Yevgeni Petrov, born Evgeni Petrovich Kataev on November 30, 1902, in Odessa, Russian Empire, now Odesa, Ukraine, was the son of Petr Kataev, a teacher. Petrov graduated from the Classical Gymnasium in 1920 and became a news correspondent for the Ukrainian Telegraph Agency.
He worked as a criminologist and homicide inspector in Odessa from 1921 to 1923, before moving to Moscow in 1923 to become a journalist for the Soviet magazine "Krasny Perets" (Red Pepper). With the help of his brother, Valentin Kataev, a popular writer, Petrov made connections in the Moscow literary milieu.

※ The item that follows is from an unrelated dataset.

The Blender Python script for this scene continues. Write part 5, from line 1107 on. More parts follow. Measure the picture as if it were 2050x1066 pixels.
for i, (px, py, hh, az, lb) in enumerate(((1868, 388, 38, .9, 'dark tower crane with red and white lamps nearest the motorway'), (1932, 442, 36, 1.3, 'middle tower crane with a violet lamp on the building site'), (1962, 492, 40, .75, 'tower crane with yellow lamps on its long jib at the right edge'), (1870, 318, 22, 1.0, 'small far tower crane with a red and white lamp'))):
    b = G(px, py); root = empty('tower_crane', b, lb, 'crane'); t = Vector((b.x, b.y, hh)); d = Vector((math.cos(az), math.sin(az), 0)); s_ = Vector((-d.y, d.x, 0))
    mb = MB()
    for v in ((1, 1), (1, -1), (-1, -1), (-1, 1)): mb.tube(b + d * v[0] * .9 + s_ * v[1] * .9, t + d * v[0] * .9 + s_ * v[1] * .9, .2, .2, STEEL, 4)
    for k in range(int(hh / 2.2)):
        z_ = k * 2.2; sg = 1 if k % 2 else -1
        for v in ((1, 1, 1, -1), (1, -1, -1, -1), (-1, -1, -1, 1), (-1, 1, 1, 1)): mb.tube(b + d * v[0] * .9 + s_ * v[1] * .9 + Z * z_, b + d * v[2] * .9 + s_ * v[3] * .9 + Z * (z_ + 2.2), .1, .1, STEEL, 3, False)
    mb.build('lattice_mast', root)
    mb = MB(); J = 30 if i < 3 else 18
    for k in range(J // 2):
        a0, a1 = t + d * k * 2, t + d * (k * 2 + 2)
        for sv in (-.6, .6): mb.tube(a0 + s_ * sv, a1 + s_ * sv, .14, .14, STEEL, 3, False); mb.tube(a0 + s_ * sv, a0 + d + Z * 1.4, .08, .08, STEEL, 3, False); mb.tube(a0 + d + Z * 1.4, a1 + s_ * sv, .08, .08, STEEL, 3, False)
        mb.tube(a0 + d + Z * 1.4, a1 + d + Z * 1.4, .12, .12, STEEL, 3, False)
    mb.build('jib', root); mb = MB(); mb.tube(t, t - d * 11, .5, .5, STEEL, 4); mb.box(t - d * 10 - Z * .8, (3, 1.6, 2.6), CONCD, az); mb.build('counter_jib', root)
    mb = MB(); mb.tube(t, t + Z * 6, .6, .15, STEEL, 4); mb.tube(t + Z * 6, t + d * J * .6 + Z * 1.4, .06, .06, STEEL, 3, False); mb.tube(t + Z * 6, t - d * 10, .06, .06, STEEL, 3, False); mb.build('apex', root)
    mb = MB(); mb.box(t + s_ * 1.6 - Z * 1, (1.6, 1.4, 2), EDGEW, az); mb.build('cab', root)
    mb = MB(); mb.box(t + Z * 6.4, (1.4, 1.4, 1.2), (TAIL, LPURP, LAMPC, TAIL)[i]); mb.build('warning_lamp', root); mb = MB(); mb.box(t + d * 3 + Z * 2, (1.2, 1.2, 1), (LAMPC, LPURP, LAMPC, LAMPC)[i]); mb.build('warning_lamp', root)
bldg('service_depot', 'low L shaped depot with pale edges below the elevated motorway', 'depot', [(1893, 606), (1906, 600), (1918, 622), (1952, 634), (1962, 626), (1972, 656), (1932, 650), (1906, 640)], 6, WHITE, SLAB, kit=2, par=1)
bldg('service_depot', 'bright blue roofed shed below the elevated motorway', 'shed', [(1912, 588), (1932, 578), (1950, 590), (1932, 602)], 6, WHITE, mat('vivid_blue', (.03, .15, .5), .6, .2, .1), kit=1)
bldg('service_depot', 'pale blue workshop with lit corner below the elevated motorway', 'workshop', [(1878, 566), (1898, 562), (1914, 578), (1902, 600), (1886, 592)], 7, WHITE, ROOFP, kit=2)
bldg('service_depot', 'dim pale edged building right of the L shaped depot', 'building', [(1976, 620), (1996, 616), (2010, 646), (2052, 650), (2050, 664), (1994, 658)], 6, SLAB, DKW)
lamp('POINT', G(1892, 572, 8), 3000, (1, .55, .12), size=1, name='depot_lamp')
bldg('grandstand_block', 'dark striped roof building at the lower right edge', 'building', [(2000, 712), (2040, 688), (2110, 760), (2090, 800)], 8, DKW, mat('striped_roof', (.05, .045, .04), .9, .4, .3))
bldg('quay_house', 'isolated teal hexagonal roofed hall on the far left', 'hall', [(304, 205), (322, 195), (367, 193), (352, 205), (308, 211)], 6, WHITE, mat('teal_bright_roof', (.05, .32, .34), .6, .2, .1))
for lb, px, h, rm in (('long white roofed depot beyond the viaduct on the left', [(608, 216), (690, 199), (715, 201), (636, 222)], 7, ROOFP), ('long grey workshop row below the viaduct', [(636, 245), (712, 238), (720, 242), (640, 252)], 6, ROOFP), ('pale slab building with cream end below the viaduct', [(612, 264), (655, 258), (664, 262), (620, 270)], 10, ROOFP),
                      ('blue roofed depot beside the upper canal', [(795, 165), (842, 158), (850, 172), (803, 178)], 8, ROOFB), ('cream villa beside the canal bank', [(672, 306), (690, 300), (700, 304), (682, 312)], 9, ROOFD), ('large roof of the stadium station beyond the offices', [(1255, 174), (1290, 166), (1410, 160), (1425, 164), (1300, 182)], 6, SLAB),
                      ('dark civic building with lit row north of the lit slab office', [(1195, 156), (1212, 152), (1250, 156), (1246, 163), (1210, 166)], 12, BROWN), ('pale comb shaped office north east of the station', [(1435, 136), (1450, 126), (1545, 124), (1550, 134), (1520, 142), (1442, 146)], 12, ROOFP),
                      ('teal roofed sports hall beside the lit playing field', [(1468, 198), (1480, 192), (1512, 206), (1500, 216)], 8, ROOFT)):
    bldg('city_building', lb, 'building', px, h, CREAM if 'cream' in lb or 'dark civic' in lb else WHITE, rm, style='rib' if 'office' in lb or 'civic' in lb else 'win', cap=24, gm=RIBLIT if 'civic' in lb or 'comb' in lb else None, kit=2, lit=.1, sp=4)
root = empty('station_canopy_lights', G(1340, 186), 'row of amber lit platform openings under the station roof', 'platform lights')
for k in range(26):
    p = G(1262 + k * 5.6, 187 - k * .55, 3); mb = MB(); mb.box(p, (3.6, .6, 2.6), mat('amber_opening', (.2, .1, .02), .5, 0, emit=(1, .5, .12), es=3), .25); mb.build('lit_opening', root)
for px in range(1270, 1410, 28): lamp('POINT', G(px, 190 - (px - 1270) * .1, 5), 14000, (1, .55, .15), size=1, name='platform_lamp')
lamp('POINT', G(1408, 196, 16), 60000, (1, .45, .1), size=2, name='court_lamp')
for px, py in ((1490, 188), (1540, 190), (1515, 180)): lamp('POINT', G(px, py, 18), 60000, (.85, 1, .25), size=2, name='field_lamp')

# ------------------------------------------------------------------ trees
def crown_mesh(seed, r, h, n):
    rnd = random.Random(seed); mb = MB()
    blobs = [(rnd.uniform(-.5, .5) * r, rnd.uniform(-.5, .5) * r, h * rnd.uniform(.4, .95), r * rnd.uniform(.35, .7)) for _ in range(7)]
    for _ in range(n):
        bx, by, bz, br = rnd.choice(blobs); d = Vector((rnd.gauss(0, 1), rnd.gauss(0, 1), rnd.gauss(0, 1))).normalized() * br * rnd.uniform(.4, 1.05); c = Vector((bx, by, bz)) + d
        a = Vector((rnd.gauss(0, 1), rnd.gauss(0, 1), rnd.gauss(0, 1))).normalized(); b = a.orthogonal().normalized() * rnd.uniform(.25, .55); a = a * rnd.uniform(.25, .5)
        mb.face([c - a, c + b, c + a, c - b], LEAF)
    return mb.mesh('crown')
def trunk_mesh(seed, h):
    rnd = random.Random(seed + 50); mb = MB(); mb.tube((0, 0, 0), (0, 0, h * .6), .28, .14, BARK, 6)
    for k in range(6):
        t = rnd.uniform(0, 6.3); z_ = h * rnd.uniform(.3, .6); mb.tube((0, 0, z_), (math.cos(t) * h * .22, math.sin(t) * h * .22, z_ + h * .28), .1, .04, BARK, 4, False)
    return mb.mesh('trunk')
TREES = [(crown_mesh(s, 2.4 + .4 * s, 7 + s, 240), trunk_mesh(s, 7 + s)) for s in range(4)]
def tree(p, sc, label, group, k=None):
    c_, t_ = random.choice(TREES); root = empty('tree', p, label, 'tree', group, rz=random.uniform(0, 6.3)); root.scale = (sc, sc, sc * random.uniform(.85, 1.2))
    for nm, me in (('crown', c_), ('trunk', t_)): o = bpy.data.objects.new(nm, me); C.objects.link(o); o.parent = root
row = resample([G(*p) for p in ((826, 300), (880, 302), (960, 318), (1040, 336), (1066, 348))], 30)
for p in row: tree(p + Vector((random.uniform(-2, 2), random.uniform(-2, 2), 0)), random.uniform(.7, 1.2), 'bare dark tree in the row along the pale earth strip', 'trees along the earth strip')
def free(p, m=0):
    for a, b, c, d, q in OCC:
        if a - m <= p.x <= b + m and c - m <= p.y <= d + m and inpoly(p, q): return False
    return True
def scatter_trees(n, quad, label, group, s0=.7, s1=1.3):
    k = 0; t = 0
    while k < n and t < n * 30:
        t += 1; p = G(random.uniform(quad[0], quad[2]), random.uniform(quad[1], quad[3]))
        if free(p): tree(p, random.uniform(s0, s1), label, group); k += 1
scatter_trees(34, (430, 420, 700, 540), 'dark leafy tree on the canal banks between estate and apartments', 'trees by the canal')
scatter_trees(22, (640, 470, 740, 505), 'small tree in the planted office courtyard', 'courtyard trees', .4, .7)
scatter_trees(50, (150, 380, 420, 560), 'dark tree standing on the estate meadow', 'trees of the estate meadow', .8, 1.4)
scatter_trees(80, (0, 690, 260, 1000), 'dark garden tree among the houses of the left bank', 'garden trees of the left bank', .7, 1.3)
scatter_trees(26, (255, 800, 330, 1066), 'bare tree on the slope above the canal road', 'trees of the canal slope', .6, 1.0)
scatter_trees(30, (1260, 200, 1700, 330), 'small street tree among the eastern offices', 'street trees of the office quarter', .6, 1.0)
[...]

In 1925, Petrov met Ilya Ilf, and a year later they started writing together. Their first novel, "Dvenadtsat Stulev" (Twelve Chairs),was published in 1928 and introduced the main character, Ostap Bender, a charming and smooth criminal. The book was an instant success with the general public but was criticized by Soviet critics for satirizing the loss of civility and degradation of cultural values in the Soviet Union.
Their second novel, "Zolotoi Telenok" (Golden Calf),published in 1931, became a bestseller in the Soviet Union and was later adapted into several films and TV shows. In 1970, an American adaptation was made by director Mel Brooks, starring Frank Langella as Ostap Bender.
Ilf and Petrov traveled across Europe in 1933-1934 and made a journey across the United States by car in 1935, which inspired their popular book "Odnoetazhnaya Amerika" (The One-Storey America) in 1937. Ilya Ilf died of tuberculosis on April 13, 1937, and Yevgeni Petrov died in a plane crash on July 2, 1942, on a flight from Sevastopol to Moscow.
In 1948, Andrei Zhdanov attacked many Soviet intellectuals and banned the books of Ilf and Petrov, among others. The Communist Party ordered their books removed from all public libraries across the Soviet Union. Eight years later, the ban was lifted during the political "Thaw" initiated by Nikita Khrushchev in 1956.